**Aim**
Every record must be transcribed in its entirety, apart from the images, which are to be omitted.

++++

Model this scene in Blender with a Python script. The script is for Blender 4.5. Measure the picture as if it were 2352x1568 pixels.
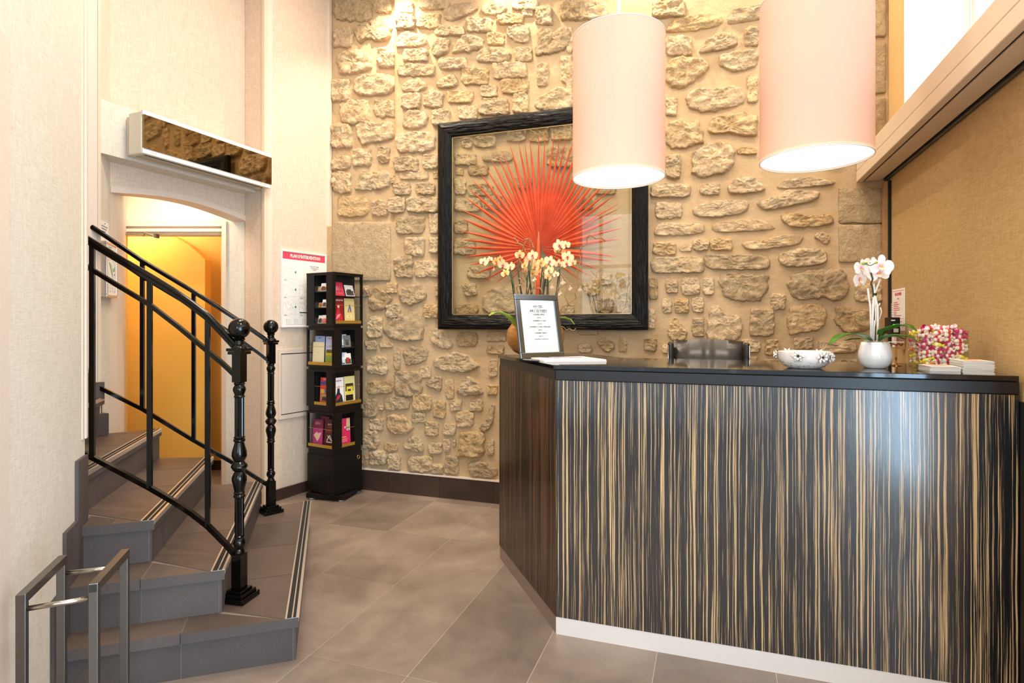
import bpy, bmesh, math, random
from mathutils import Vector, Matrix, noise as mnoise
random.seed(7)
for o in list(bpy.data.objects): bpy.data.objects.remove(o)
SC = bpy.context.scene
COL = SC.collection
PI = math.pi
# ------------------------------------------------------------------ camera, light, exposure
YAW = math.atan2(1342.0, 3926.0)          # the camera looks 18.9 deg left of the stone wall's normal
SY, CY = math.sin(YAW), math.cos(YAW)
EYE = 1.3
def W(d, l, z=0.0):                        # plan distance ahead / sideways of the viewpoint -> room axes (X along stone wall)
    return Vector((-SY*d + CY*l, CY*d + SY*l, z))
cam_data = bpy.data.cameras.new('camera'); cam = bpy.data.objects.new('camera', cam_data); COL.objects.link(cam)
cam.location = (0, 0, EYE); cam.rotation_euler = (PI/2, 0, YAW)
cam_data.sensor_width = 36; cam_data.lens = 1342/2352*36
cam_data.shift_y = -42/2352; cam_data.clip_start = 0.05
SC.camera = cam
SC.view_settings.view_transform = 'Standard'; SC.view_settings.look = 'None'
SC.view_settings.gamma = 1; SC.view_settings.use_curve_mapping = False
SC.view_settings.exposure = 0.08
world = bpy.data.worlds.new('sky'); SC.world = world; world.use_nodes = True
bg = world.node_tree.nodes['Background']; bg.inputs[0].default_value = (0.75, 0.87, 1.0, 1); bg.inputs[1].default_value = 1.2
def lamp(name, kind, loc, energy, color, rot=(0,0,0), size=None, size_y=None, spot=None, blend=0.5, soft=None, spread=None):
    ld = bpy.data.lights.new(name, kind); ld.energy = energy; ld.color = color
    if kind == 'AREA':
        ld.shape = 'RECTANGLE'; ld.size = size; ld.size_y = size_y or size
        if spread: ld.spread = spread
    if kind == 'SPOT': ld.spot_size = spot; ld.spot_blend = blend
    if soft is not None: ld.shadow_soft_size = soft
    o = bpy.data.objects.new(name, ld); COL.objects.link(o); o.location = loc; o.rotation_euler = rot
    return o
WARM = (1.0, 0.74, 0.42); COOL = (0.80, 0.90, 1.0); NEUT = (1.0, 0.93, 0.84)
# daylight: street glazing behind the viewpoint, side glazing and clerestory on the right
lamp('daylight_street', 'AREA', (-0.9, -2.75, 2.35), 110, (1.0, 0.95, 0.90), (PI/2, 0, 0), 3.6, 1.8)
lamp('daylight_side', 'AREA', (1.5, -0.75, 1.08), 225, (0.54, 0.77, 1.0), (0, PI/2, 0), 2.05, 2.3)
lamp('daylight_clerestory', 'AREA', (1.6, 0.8, 3.15), 44, (0.92, 0.96, 1.0), (0, PI/2, 0), 1.5, 5.4)
# wall washers recessed in the ceiling close to the stone wall
for i, (x, e) in enumerate(((-2.28, 58), (-1.35, 34), (-0.38, 46), (0.45, 34))):
    lamp('wall_washer', 'SPOT', (x, 3.74, 3.92), e*1.5, (1.0, 0.84, 0.64), (math.radians(7), 0, 0), spot=math.radians(110), blend=0.8, soft=0.03)
# unseen spots added further out to brighten the middle of the stone wall
for i, (x, e) in enumerate(((-2.2, 60), (-1.2, 60), (-0.2, 60), (0.6, 46))):
    lamp('wall_fill_spot', 'SPOT', (x, 2.75, 3.92), e*1.15, (1.0, 0.83, 0.62), (math.radians(27), 0, 0), spot=math.radians(75), blend=1.0, soft=0.03)
# unseen fill lights added under the ceiling to brighten floor and left side
for i, (x, y, e) in enumerate(((-1.9, 2.3, 34), (0.1, 1.1, 44), (-1.5, 0.6, 18), (-2.3, 3.1, 8))):
    lamp('ceiling_fill', 'AREA', (x, y, 3.93), e, (1.0, 0.88, 0.74), (0, 0, 0), 0.5, 0.5)
# corridor behind the arch
p = W(4.05, -2.62, 2.33); lamp('corridor_cove', 'AREA', p, 13, (1.0, 0.90, 0.70), (math.radians(25), 0, YAW), 0.6, 0.12)
p = W(4.72, -3.2, 2.25); lamp('corridor_light', 'POINT', p, 21, (1.0, 0.93, 0.78), soft=0.15)

# ------------------------------------------------------------------ material helpers
def lin(c):
    return c/12.92 if c <= 0.04045 else ((c+0.055)/1.055)**2.4
def hexc(h):
    return tuple(lin(int(h[i:i+2], 16)/255) for i in (0, 2, 4)) + (1,)
class NT:
    def __init__(s, name):
        s.m = bpy.data.materials.new(name); s.m.use_nodes = True
        s.t = s.m.node_tree; s.b = s.t.nodes['Principled BSDF']; s.out = s.t.nodes['Material Output']
    def n(s, typ, **kw):
        nd = s.t.nodes.new(typ)
        for k, v in kw.items():
            if k.startswith('i_'):
                key = k[2:]; key = int(key) if key.isdigit() else key.replace('_', ' ')
                nd.inputs[key].default_value = v
            else: setattr(nd, k, v)
        return nd
    def l(s, a, b): s.t.links.new(a, b)
    def coord(s, kind='Object', scale=(1,1,1), rot=(0,0,0)):
        tc = s.n('ShaderNodeTexCoord'); mp = s.n('ShaderNodeMapping'); mp.inputs['Scale'].default_value = scale
        mp.inputs['Rotation'].default_value = rot
        s.l(tc.outputs[kind], mp.inputs['Vector']); return mp.outputs['Vector']
    def noise(s, vec, scale, detail=4, rough=0.55, dist=0.0):
        nd = s.n('ShaderNodeTexNoise'); nd.inputs['Scale'].default_value = scale; nd.inputs['Detail'].default_value = detail
        nd.inputs['Roughness'].default_value = rough; nd.inputs['Distortion'].default_value = dist
        s.l(vec, nd.inputs['Vector']); return nd.outputs['Fac']
    def ramp(s, fac, stops, interp='LINEAR'):
        r = s.n('ShaderNodeValToRGB'); cr = r.color_ramp; cr.interpolation = interp
        while len(cr.elements) > 1: cr.elements.remove(cr.elements[-1])
        cr.elements[0].position = stops[0][0]; cr.elements[0].color = stops[0][1]
        for p_, c_ in stops[1:]:
            e = cr.elements.new(p_); e.color = c_
        s.l(fac, r.inputs['Fac']); return r.outputs['Color']
    def mix(s, fac, a, b, blend='MIX'):
        m = s.n('ShaderNodeMix', data_type='RGBA', blend_type=blend)
        for val, idx in ((fac, 0), (a, 6), (b, 7)):
            if hasattr(val, 'links'): s.l(val, m.inputs[idx])
            else: m.inputs[idx].default_value = val
        return m.outputs[2]
    def bump(s, h, strength=0.3, dist=0.01, prev=None):
        b = s.n('ShaderNodeBump'); b.inputs['Strength'].default_value = strength; b.inputs['Distance'].default_value = dist
        s.l(h, b.inputs['Height'])
        if prev is not None: s.l(prev, b.inputs['Normal'])
        s.l(b.outputs['Normal'], s.b.inputs['Normal']); return b.outputs['Normal']
    def base(s, c):
        if hasattr(c, 'links'): s.l(c, s.b.inputs['Base Color'])
        else: s.b.inputs['Base Color'].default_value = c
    def set(s, rough=None, metal=None, spec=None, coat=None, trans=None, emis=None, estr=None, sheen=None):
        b = s.b.inputs
        if rough is not None: b['Roughness'].default_value = rough
        if metal is not None: b['Metallic'].default_value = metal
        if spec is not None: b['Specular IOR Level'].default_value = spec
        if coat is not None: b['Coat Weight'].default_value = coat; b['Coat Roughness'].default_value = 0.08
        if trans is not None: b['Transmission Weight'].default_value = trans
        if emis is not None: b['Emission Color'].default_value = emis; b['Emission Strength'].default_value = estr
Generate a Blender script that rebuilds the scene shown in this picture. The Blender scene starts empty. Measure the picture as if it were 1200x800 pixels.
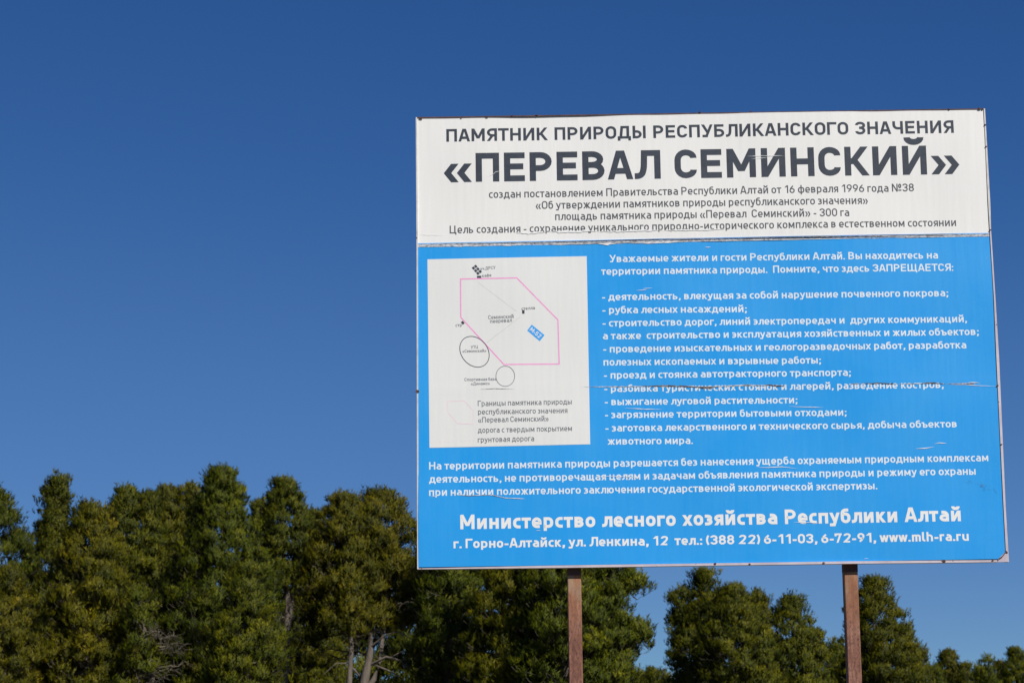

++++

**The output**
Model this scene in Blender with a Python script. The script is for Blender 4.5. Measure the picture as if it were 2352x1568 pixels.
import bpy, bmesh, math, random
from mathutils import Vector, Matrix, noise as mnoise
random.seed(7)
for o in list(bpy.data.objects): bpy.data.objects.remove(o)
SC = bpy.context.scene
COL = SC.collection
PI = math.pi
# ------------------------------------------------------------------ camera, light, exposure
YAW = math.atan2(1342.0, 3926.0)          # the camera looks 18.9 deg left of the stone wall's normal
SY, CY = math.sin(YAW), math.cos(YAW)
EYE = 1.3
def W(d, l, z=0.0):                        # plan distance ahead / sideways of the viewpoint -> room axes (X along stone wall)
    return Vector((-SY*d + CY*l, CY*d + SY*l, z))
cam_data = bpy.data.cameras.new('camera'); cam = bpy.data.objects.new('camera', cam_data); COL.objects.link(cam)
cam.location = (0, 0, EYE); cam.rotation_euler = (PI/2, 0, YAW)
cam_data.sensor_width = 36; cam_data.lens = 1342/2352*36
cam_data.shift_y = -42/2352; cam_data.clip_start = 0.05
SC.camera = cam
SC.view_settings.view_transform = 'Standard'; SC.view_settings.look = 'None'
SC.view_settings.gamma = 1; SC.view_settings.use_curve_mapping = False
SC.view_settings.exposure = 0.08
world = bpy.data.worlds.new('sky'); SC.world = world; world.use_nodes = True
bg = world.node_tree.nodes['Background']; bg.inputs[0].default_value = (0.75, 0.87, 1.0, 1); bg.inputs[1].default_value = 1.2
def lamp(name, kind, loc, energy, color, rot=(0,0,0), size=None, size_y=None, spot=None, blend=0.5, soft=None, spread=None):
    ld = bpy.data.lights.new(name, kind); ld.energy = energy; ld.color = color
    if kind == 'AREA':
        ld.shape = 'RECTANGLE'; ld.size = size; ld.size_y = size_y or size
        if spread: ld.spread = spread
    if kind == 'SPOT': ld.spot_size = spot; ld.spot_blend = blend
    if soft is not None: ld.shadow_soft_size = soft
    o = bpy.data.objects.new(name, ld); COL.objects.link(o); o.location = loc; o.rotation_euler = rot
    return o
WARM = (1.0, 0.74, 0.42); COOL = (0.80, 0.90, 1.0); NEUT = (1.0, 0.93, 0.84)
# daylight: street glazing behind the viewpoint, side glazing and clerestory on the right
lamp('daylight_street', 'AREA', (-0.9, -2.75, 2.35), 110, (1.0, 0.95, 0.90), (PI/2, 0, 0), 3.6, 1.8)
lamp('daylight_side', 'AREA', (1.5, -0.75, 1.08), 225, (0.54, 0.77, 1.0), (0, PI/2, 0), 2.05, 2.3)
lamp('daylight_clerestory', 'AREA', (1.6, 0.8, 3.15), 44, (0.92, 0.96, 1.0), (0, PI/2, 0), 1.5, 5.4)
# wall washers recessed in the ceiling close to the stone wall
for i, (x, e) in enumerate(((-2.28, 58), (-1.35, 34), (-0.38, 46), (0.45, 34))):
    lamp('wall_washer', 'SPOT', (x, 3.74, 3.92), e*1.5, (1.0, 0.84, 0.64), (math.radians(7), 0, 0), spot=math.radians(110), blend=0.8, soft=0.03)
# unseen spots added further out to brighten the middle of the stone wall
for i, (x, e) in enumerate(((-2.2, 60), (-1.2, 60), (-0.2, 60), (0.6, 46))):
    lamp('wall_fill_spot', 'SPOT', (x, 2.75, 3.92), e*1.15, (1.0, 0.83, 0.62), (math.radians(27), 0, 0), spot=math.radians(75), blend=1.0, soft=0.03)
# unseen fill lights added under the ceiling to brighten floor and left side
for i, (x, y, e) in enumerate(((-1.9, 2.3, 34), (0.1, 1.1, 44), (-1.5, 0.6, 18), (-2.3, 3.1, 8))):
    lamp('ceiling_fill', 'AREA', (x, y, 3.93), e, (1.0, 0.88, 0.74), (0, 0, 0), 0.5, 0.5)
# corridor behind the arch
p = W(4.05, -2.62, 2.33); lamp('corridor_cove', 'AREA', p, 13, (1.0, 0.90, 0.70), (math.radians(25), 0, YAW), 0.6, 0.12)
p = W(4.72, -3.2, 2.25); lamp('corridor_light', 'POINT', p, 21, (1.0, 0.93, 0.78), soft=0.15)

# ------------------------------------------------------------------ material helpers
def lin(c):
    return c/12.92 if c <= 0.04045 else ((c+0.055)/1.055)**2.4
def hexc(h):
    return tuple(lin(int(h[i:i+2], 16)/255) for i in (0, 2, 4)) + (1,)
class NT:
    def __init__(s, name):
        s.m = bpy.data.materials.new(name); s.m.use_nodes = True
        s.t = s.m.node_tree; s.b = s.t.nodes['Principled BSDF']; s.out = s.t.nodes['Material Output']
    def n(s, typ, **kw):
        nd = s.t.nodes.new(typ)
        for k, v in kw.items():
            if k.startswith('i_'):
                key = k[2:]; key = int(key) if key.isdigit() else key.replace('_', ' ')
                nd.inputs[key].default_value = v
            else: setattr(nd, k, v)
        return nd
    def l(s, a, b): s.t.links.new(a, b)
    def coord(s, kind='Object', scale=(1,1,1), rot=(0,0,0)):
        tc = s.n('ShaderNodeTexCoord'); mp = s.n('ShaderNodeMapping'); mp.inputs['Scale'].default_value = scale
        mp.inputs['Rotation'].default_value = rot
        s.l(tc.outputs[kind], mp.inputs['Vector']); return mp.outputs['Vector']
    def noise(s, vec, scale, detail=4, rough=0.55, dist=0.0):
        nd = s.n('ShaderNodeTexNoise'); nd.inputs['Scale'].default_value = scale; nd.inputs['Detail'].default_value = detail
        nd.inputs['Roughness'].default_value = rough; nd.inputs['Distortion'].default_value = dist
        s.l(vec, nd.inputs['Vector']); return nd.outputs['Fac']
    def ramp(s, fac, stops, interp='LINEAR'):
        r = s.n('ShaderNodeValToRGB'); cr = r.color_ramp; cr.interpolation = interp
        while len(cr.elements) > 1: cr.elements.remove(cr.elements[-1])
        cr.elements[0].position = stops[0][0]; cr.elements[0].color = stops[0][1]
        for p_, c_ in stops[1:]:
            e = cr.elements.new(p_); e.color = c_
        s.l(fac, r.inputs['Fac']); return r.outputs['Color']
    def mix(s, fac, a, b, blend='MIX'):
        m = s.n('ShaderNodeMix', data_type='RGBA', blend_type=blend)
        for val, idx in ((fac, 0), (a, 6), (b, 7)):
            if hasattr(val, 'links'): s.l(val, m.inputs[idx])
            else: m.inputs[idx].default_value = val
        return m.outputs[2]
    def bump(s, h, strength=0.3, dist=0.01, prev=None):
        b = s.n('ShaderNodeBump'); b.inputs['Strength'].default_value = strength; b.inputs['Distance'].default_value = dist
        s.l(h, b.inputs['Height'])
        if prev is not None: s.l(prev, b.inputs['Normal'])
        s.l(b.outputs['Normal'], s.b.inputs['Normal']); return b.outputs['Normal']
    def base(s, c):
        if hasattr(c, 'links'): s.l(c, s.b.inputs['Base Color'])
        else: s.b.inputs['Base Color'].default_value = c
    def set(s, rough=None, metal=None, spec=None, coat=None, trans=None, emis=None, estr=None, sheen=None):
        b = s.b.inputs
        if rough is not None: b['Roughness'].default_value = rough
        if metal is not None: b['Metallic'].default_value = metal
        if spec is not None: b['Specular IOR Level'].default_value = spec
        if coat is not None: b['Coat Weight'].default_value = coat; b['Coat Roughness'].default_value = 0.08
        if trans is not None: b['Transmission Weight'].default_value = trans
        if emis is not None: b['Emission Color'].default_value = emis; b['Emission Strength'].default_value = estr
Generate a Blender script that rebuilds the scene shown in this picture. The Blender scene starts empty. Measure the picture as if it were 1200x800 pixels.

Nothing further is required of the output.